_Extracted data_:
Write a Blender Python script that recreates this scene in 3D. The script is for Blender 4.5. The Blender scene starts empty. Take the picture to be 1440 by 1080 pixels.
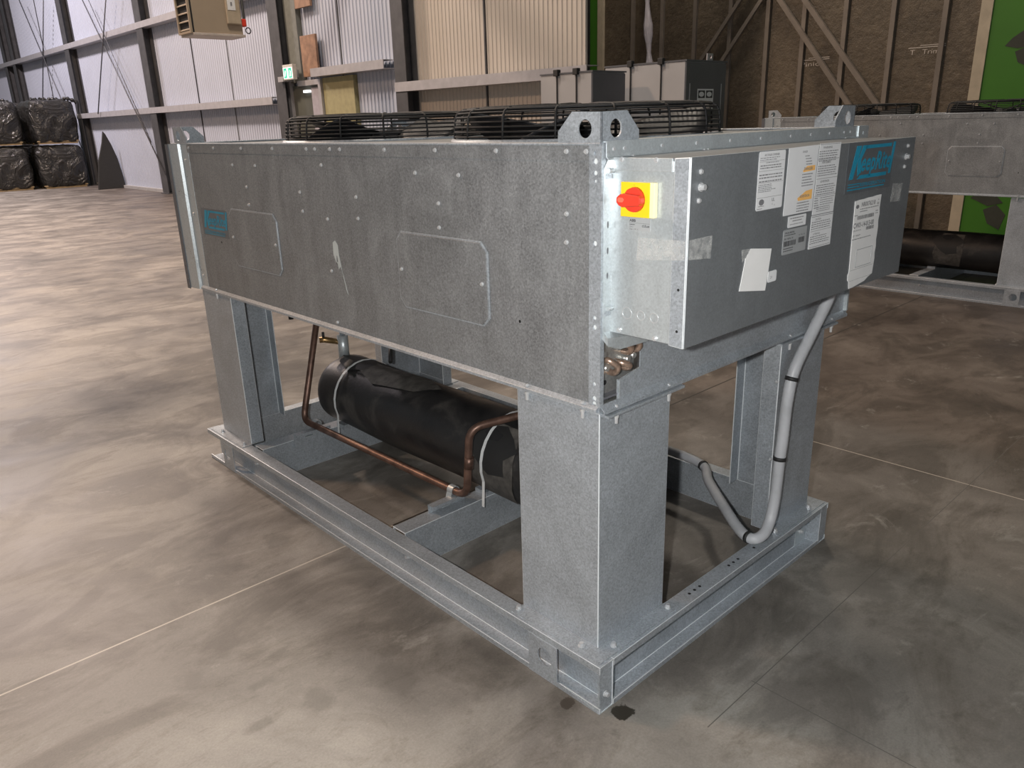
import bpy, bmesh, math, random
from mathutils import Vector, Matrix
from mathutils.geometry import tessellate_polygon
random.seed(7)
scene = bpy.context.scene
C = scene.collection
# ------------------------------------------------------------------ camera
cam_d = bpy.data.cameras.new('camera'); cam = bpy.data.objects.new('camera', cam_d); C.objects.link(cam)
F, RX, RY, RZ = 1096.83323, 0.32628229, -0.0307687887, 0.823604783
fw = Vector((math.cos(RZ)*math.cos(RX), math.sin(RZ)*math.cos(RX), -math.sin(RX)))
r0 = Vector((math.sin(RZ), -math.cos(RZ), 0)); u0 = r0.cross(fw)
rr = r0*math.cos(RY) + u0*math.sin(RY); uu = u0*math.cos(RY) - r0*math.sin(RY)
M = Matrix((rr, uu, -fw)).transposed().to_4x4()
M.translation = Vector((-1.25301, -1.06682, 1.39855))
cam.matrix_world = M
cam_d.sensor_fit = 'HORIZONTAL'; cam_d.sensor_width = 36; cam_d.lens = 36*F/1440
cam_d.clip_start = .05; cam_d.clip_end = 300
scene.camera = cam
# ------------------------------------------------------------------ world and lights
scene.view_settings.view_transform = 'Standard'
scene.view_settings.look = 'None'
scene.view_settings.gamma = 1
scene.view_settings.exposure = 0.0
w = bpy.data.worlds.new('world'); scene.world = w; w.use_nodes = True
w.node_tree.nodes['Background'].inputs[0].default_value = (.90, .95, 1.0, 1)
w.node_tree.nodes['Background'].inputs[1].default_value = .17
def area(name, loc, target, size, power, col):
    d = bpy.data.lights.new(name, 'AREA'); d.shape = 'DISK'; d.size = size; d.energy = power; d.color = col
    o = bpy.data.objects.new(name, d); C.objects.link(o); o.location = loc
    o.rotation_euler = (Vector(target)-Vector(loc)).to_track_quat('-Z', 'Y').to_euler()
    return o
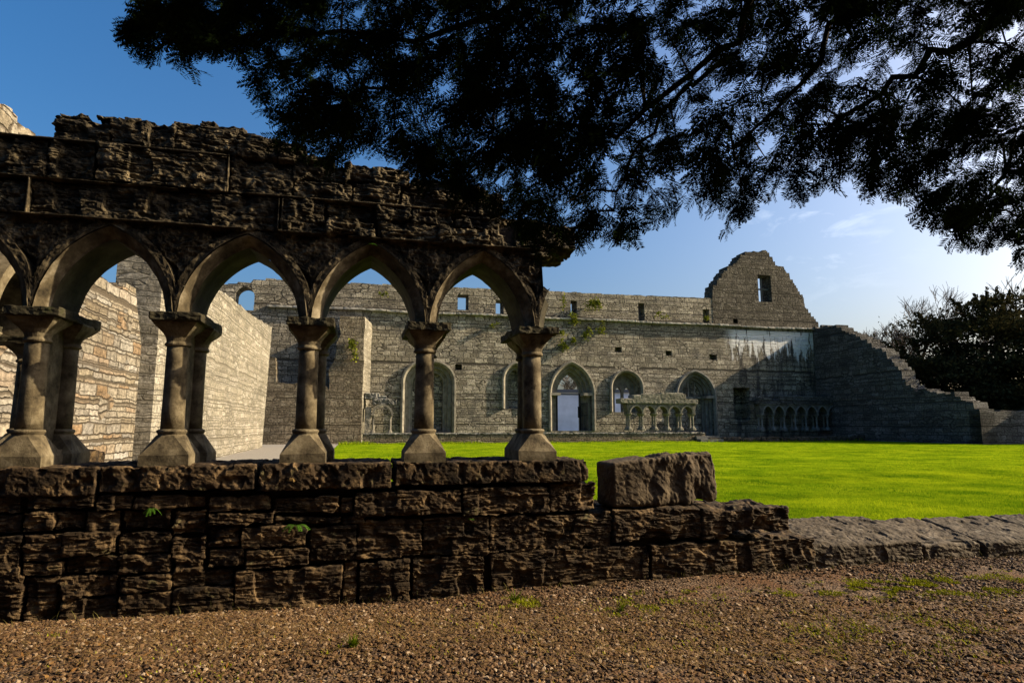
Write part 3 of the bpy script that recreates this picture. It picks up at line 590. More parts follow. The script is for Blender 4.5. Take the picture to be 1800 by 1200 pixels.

_Short problem_: All of the material above is to be copied exactly, except for its images.

_Output below_:
Write a Blender Python script that recreates this scene in 3D. The script is for Blender 4.5. The Blender scene starts empty. Take the picture to be 1440 by 1080 pixels.
import bpy, bmesh, math, random
from mathutils import Vector, Matrix
from mathutils.geometry import tessellate_polygon
random.seed(7)
scene = bpy.context.scene
C = scene.collection
# ------------------------------------------------------------------ camera
cam_d = bpy.data.cameras.new('camera'); cam = bpy.data.objects.new('camera', cam_d); C.objects.link(cam)
F, RX, RY, RZ = 1096.83323, 0.32628229, -0.0307687887, 0.823604783
fw = Vector((math.cos(RZ)*math.cos(RX), math.sin(RZ)*math.cos(RX), -math.sin(RX)))
r0 = Vector((math.sin(RZ), -math.cos(RZ), 0)); u0 = r0.cross(fw)
rr = r0*math.cos(RY) + u0*math.sin(RY); uu = u0*math.cos(RY) - r0*math.sin(RY)
M = Matrix((rr, uu, -fw)).transposed().to_4x4()
M.translation = Vector((-1.25301, -1.06682, 1.39855))
cam.matrix_world = M
cam_d.sensor_fit = 'HORIZONTAL'; cam_d.sensor_width = 36; cam_d.lens = 36*F/1440
cam_d.clip_start = .05; cam_d.clip_end = 300
scene.camera = cam
# ------------------------------------------------------------------ world and lights
scene.view_settings.view_transform = 'Standard'
scene.view_settings.look = 'None'
scene.view_settings.gamma = 1
scene.view_settings.exposure = 0.0
w = bpy.data.worlds.new('world'); scene.world = w; w.use_nodes = True
w.node_tree.nodes['Background'].inputs[0].default_value = (.90, .95, 1.0, 1)
w.node_tree.nodes['Background'].inputs[1].default_value = .17
def area(name, loc, target, size, power, col):
    d = bpy.data.lights.new(name, 'AREA'); d.shape = 'DISK'; d.size = size; d.energy = power; d.color = col
    o = bpy.data.objects.new(name, d); C.objects.link(o); o.location = loc
    o.rotation_euler = (Vector(target)-Vector(loc)).to_track_quat('-Z', 'Y').to_euler()
    return o
Write part 3 of the bpy script that recreates this picture. It picks up at line 590. More parts follow. The script is for Blender 4.5. Take the picture to be 1800 by 1200 pixels.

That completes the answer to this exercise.